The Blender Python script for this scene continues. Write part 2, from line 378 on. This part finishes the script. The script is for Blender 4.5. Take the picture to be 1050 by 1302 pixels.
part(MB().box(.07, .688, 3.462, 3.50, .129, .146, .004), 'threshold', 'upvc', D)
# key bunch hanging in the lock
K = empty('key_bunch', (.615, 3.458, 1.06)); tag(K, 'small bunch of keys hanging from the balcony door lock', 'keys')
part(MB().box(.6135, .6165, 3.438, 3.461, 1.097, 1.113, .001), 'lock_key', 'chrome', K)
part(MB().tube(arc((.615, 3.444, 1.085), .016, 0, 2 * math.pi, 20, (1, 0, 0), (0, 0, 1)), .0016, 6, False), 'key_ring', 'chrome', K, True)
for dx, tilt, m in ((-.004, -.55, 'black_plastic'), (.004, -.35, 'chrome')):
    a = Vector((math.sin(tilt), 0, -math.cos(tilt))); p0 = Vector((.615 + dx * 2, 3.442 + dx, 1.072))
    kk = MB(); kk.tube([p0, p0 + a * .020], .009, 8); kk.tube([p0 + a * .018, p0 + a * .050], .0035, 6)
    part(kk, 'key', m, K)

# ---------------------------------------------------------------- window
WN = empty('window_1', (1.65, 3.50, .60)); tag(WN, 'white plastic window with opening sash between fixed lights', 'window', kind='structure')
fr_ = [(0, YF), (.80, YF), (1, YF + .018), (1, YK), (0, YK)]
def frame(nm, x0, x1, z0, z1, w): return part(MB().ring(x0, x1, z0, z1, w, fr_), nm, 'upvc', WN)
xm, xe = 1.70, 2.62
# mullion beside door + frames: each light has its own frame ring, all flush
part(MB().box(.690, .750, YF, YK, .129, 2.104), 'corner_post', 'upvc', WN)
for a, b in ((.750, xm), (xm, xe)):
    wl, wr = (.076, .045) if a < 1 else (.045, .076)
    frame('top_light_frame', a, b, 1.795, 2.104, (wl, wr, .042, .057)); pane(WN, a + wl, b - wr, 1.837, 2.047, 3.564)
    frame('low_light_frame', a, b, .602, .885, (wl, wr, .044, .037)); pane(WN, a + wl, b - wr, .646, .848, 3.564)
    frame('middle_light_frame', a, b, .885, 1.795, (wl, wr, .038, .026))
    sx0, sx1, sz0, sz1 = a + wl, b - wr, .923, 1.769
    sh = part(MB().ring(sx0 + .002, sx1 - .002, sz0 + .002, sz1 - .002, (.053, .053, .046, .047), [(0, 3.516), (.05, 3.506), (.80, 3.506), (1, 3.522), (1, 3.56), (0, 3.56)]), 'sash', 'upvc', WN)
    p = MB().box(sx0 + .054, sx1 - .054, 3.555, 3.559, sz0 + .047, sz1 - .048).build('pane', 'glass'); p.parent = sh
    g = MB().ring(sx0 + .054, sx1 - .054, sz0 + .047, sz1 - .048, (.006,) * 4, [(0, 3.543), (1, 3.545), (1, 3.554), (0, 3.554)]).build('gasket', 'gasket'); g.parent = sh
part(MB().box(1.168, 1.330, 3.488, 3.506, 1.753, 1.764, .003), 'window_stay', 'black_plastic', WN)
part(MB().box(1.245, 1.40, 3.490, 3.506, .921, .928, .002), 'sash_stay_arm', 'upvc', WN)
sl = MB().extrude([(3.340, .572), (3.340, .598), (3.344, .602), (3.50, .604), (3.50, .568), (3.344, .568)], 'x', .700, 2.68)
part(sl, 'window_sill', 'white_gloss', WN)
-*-
> [PROBLEM STATEMENT] Write out, exactly and with nothing else, the lines of the listing above from its first line through the line with "part(kk, 'key', m, K)".

> [THE RESULT]
The Blender Python script for this scene continues. Write part 2, from line 378 on. This part finishes the script. The script is for Blender 4.5. Take the picture to be 1050 by 1302 pixels.
part(MB().box(.07, .688, 3.462, 3.50, .129, .146, .004), 'threshold', 'upvc', D)
# key bunch hanging in the lock
K = empty('key_bunch', (.615, 3.458, 1.06)); tag(K, 'small bunch of keys hanging from the balcony door lock', 'keys')
part(MB().box(.6135, .6165, 3.438, 3.461, 1.097, 1.113, .001), 'lock_key', 'chrome', K)
part(MB().tube(arc((.615, 3.444, 1.085), .016, 0, 2 * math.pi, 20, (1, 0, 0), (0, 0, 1)), .0016, 6, False), 'key_ring', 'chrome', K, True)
for dx, tilt, m in ((-.004, -.55, 'black_plastic'), (.004, -.35, 'chrome')):
    a = Vector((math.sin(tilt), 0, -math.cos(tilt))); p0 = Vector((.615 + dx * 2, 3.442 + dx, 1.072))
    kk = MB(); kk.tube([p0, p0 + a * .020], .009, 8); kk.tube([p0 + a * .018, p0 + a * .050], .0035, 6)
    part(kk, 'key', m, K)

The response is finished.